◆ **SET TASK**:
Return the whole listing exactly as it stands.

──────────────────────────────

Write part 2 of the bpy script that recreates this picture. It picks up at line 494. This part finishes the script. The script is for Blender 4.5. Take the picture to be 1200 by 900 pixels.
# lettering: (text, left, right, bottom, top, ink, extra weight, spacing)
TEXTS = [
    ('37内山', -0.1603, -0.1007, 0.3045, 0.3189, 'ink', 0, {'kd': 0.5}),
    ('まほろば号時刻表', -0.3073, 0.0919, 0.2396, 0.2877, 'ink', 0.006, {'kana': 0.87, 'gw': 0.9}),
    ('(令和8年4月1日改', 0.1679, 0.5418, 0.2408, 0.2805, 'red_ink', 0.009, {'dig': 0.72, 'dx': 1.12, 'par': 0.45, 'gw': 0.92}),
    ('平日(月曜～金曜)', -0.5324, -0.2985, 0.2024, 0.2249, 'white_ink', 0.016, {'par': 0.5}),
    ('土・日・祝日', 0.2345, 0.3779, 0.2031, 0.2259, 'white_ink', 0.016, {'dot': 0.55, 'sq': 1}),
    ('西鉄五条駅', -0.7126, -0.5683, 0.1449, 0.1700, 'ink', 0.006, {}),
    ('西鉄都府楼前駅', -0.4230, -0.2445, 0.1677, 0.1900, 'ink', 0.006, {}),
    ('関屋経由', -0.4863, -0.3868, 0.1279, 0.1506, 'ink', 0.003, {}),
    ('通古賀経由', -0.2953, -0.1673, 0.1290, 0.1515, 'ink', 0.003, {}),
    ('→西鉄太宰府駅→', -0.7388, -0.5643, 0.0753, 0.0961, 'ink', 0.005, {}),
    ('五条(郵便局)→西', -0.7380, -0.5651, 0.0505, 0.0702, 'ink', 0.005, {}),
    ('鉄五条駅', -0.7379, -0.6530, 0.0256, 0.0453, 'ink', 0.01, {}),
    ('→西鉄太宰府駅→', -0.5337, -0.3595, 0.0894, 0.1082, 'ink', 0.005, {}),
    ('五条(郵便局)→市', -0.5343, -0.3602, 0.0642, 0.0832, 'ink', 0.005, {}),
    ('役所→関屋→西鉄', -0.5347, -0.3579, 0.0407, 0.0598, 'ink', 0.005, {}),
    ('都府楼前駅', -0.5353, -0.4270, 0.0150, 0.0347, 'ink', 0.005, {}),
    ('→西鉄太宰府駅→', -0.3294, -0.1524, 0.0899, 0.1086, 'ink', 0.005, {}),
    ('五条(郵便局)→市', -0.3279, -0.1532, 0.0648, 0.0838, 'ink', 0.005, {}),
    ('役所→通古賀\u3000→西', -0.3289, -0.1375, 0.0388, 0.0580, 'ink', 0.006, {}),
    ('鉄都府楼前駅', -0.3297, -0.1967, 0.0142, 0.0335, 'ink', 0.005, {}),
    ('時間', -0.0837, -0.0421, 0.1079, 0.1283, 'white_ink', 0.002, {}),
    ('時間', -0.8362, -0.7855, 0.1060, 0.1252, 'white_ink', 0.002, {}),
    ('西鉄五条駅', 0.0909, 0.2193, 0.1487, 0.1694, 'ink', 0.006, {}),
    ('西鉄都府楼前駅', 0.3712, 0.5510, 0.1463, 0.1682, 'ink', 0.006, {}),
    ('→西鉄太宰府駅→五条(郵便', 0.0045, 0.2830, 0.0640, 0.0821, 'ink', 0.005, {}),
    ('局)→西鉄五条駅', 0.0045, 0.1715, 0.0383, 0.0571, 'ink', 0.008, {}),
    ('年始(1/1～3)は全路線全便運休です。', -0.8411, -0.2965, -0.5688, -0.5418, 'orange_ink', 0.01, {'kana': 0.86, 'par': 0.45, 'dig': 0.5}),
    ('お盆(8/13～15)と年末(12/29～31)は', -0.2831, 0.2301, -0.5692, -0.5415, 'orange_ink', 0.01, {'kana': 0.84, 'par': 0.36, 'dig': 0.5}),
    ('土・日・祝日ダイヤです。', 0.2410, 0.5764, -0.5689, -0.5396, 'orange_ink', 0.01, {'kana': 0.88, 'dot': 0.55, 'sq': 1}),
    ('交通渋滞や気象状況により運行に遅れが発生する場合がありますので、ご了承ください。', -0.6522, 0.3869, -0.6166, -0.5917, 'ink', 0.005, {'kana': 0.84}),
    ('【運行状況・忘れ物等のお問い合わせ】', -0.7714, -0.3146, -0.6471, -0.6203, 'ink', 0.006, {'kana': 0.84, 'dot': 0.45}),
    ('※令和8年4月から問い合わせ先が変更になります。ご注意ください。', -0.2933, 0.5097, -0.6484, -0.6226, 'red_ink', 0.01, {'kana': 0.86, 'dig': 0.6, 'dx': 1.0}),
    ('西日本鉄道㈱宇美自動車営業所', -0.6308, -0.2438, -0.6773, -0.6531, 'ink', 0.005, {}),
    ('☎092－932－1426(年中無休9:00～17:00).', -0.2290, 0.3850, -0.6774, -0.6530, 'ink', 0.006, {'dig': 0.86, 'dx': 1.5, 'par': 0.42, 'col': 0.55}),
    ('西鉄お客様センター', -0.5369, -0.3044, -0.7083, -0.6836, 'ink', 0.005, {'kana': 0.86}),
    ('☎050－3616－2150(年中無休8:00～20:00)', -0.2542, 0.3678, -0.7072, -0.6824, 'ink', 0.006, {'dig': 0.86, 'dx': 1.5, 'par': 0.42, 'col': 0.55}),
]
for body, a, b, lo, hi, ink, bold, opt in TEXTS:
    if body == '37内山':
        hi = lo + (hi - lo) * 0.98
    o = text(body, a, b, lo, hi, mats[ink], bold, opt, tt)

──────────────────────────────

◆ **REPLY TO THE EXERCISE**:
Write part 2 of the bpy script that recreates this picture. It picks up at line 494. This part finishes the script. The script is for Blender 4.5. Take the picture to be 1200 by 900 pixels.
# lettering: (text, left, right, bottom, top, ink, extra weight, spacing)
TEXTS = [
    ('37内山', -0.1603, -0.1007, 0.3045, 0.3189, 'ink', 0, {'kd': 0.5}),
    ('まほろば号時刻表', -0.3073, 0.0919, 0.2396, 0.2877, 'ink', 0.006, {'kana': 0.87, 'gw': 0.9}),
    ('(令和8年4月1日改', 0.1679, 0.5418, 0.2408, 0.2805, 'red_ink', 0.009, {'dig': 0.72, 'dx': 1.12, 'par': 0.45, 'gw': 0.92}),
    ('平日(月曜～金曜)', -0.5324, -0.2985, 0.2024, 0.2249, 'white_ink', 0.016, {'par': 0.5}),
    ('土・日・祝日', 0.2345, 0.3779, 0.2031, 0.2259, 'white_ink', 0.016, {'dot': 0.55, 'sq': 1}),
    ('西鉄五条駅', -0.7126, -0.5683, 0.1449, 0.1700, 'ink', 0.006, {}),
    ('西鉄都府楼前駅', -0.4230, -0.2445, 0.1677, 0.1900, 'ink', 0.006, {}),
    ('関屋経由', -0.4863, -0.3868, 0.1279, 0.1506, 'ink', 0.003, {}),
    ('通古賀経由', -0.2953, -0.1673, 0.1290, 0.1515, 'ink', 0.003, {}),
    ('→西鉄太宰府駅→', -0.7388, -0.5643, 0.0753, 0.0961, 'ink', 0.005, {}),
    ('五条(郵便局)→西', -0.7380, -0.5651, 0.0505, 0.0702, 'ink', 0.005, {}),
    ('鉄五条駅', -0.7379, -0.6530, 0.0256, 0.0453, 'ink', 0.01, {}),
    ('→西鉄太宰府駅→', -0.5337, -0.3595, 0.0894, 0.1082, 'ink', 0.005, {}),
    ('五条(郵便局)→市', -0.5343, -0.3602, 0.0642, 0.0832, 'ink', 0.005, {}),
    ('役所→関屋→西鉄', -0.5347, -0.3579, 0.0407, 0.0598, 'ink', 0.005, {}),
    ('都府楼前駅', -0.5353, -0.4270, 0.0150, 0.0347, 'ink', 0.005, {}),
    ('→西鉄太宰府駅→', -0.3294, -0.1524, 0.0899, 0.1086, 'ink', 0.005, {}),
    ('五条(郵便局)→市', -0.3279, -0.1532, 0.0648, 0.0838, 'ink', 0.005, {}),
    ('役所→通古賀\u3000→西', -0.3289, -0.1375, 0.0388, 0.0580, 'ink', 0.006, {}),
    ('鉄都府楼前駅', -0.3297, -0.1967, 0.0142, 0.0335, 'ink', 0.005, {}),
    ('時間', -0.0837, -0.0421, 0.1079, 0.1283, 'white_ink', 0.002, {}),
    ('時間', -0.8362, -0.7855, 0.1060, 0.1252, 'white_ink', 0.002, {}),
    ('西鉄五条駅', 0.0909, 0.2193, 0.1487, 0.1694, 'ink', 0.006, {}),
    ('西鉄都府楼前駅', 0.3712, 0.5510, 0.1463, 0.1682, 'ink', 0.006, {}),
    ('→西鉄太宰府駅→五条(郵便', 0.0045, 0.2830, 0.0640, 0.0821, 'ink', 0.005, {}),
    ('局)→西鉄五条駅', 0.0045, 0.1715, 0.0383, 0.0571, 'ink', 0.008, {}),
    ('年始(1/1～3)は全路線全便運休です。', -0.8411, -0.2965, -0.5688, -0.5418, 'orange_ink', 0.01, {'kana': 0.86, 'par': 0.45, 'dig': 0.5}),
    ('お盆(8/13～15)と年末(12/29～31)は', -0.2831, 0.2301, -0.5692, -0.5415, 'orange_ink', 0.01, {'kana': 0.84, 'par': 0.36, 'dig': 0.5}),
    ('土・日・祝日ダイヤです。', 0.2410, 0.5764, -0.5689, -0.5396, 'orange_ink', 0.01, {'kana': 0.88, 'dot': 0.55, 'sq': 1}),
    ('交通渋滞や気象状況により運行に遅れが発生する場合がありますので、ご了承ください。', -0.6522, 0.3869, -0.6166, -0.5917, 'ink', 0.005, {'kana': 0.84}),
    ('【運行状況・忘れ物等のお問い合わせ】', -0.7714, -0.3146, -0.6471, -0.6203, 'ink', 0.006, {'kana': 0.84, 'dot': 0.45}),
    ('※令和8年4月から問い合わせ先が変更になります。ご注意ください。', -0.2933, 0.5097, -0.6484, -0.6226, 'red_ink', 0.01, {'kana': 0.86, 'dig': 0.6, 'dx': 1.0}),
    ('西日本鉄道㈱宇美自動車営業所', -0.6308, -0.2438, -0.6773, -0.6531, 'ink', 0.005, {}),
    ('☎092－932－1426(年中無休9:00～17:00).', -0.2290, 0.3850, -0.6774, -0.6530, 'ink', 0.006, {'dig': 0.86, 'dx': 1.5, 'par': 0.42, 'col': 0.55}),
    ('西鉄お客様センター', -0.5369, -0.3044, -0.7083, -0.6836, 'ink', 0.005, {'kana': 0.86}),
    ('☎050－3616－2150(年中無休8:00～20:00)', -0.2542, 0.3678, -0.7072, -0.6824, 'ink', 0.006, {'dig': 0.86, 'dx': 1.5, 'par': 0.42, 'col': 0.55}),
]
for body, a, b, lo, hi, ink, bold, opt in TEXTS:
    if body == '37内山':
        hi = lo + (hi - lo) * 0.98
    o = text(body, a, b, lo, hi, mats[ink], bold, opt, tt)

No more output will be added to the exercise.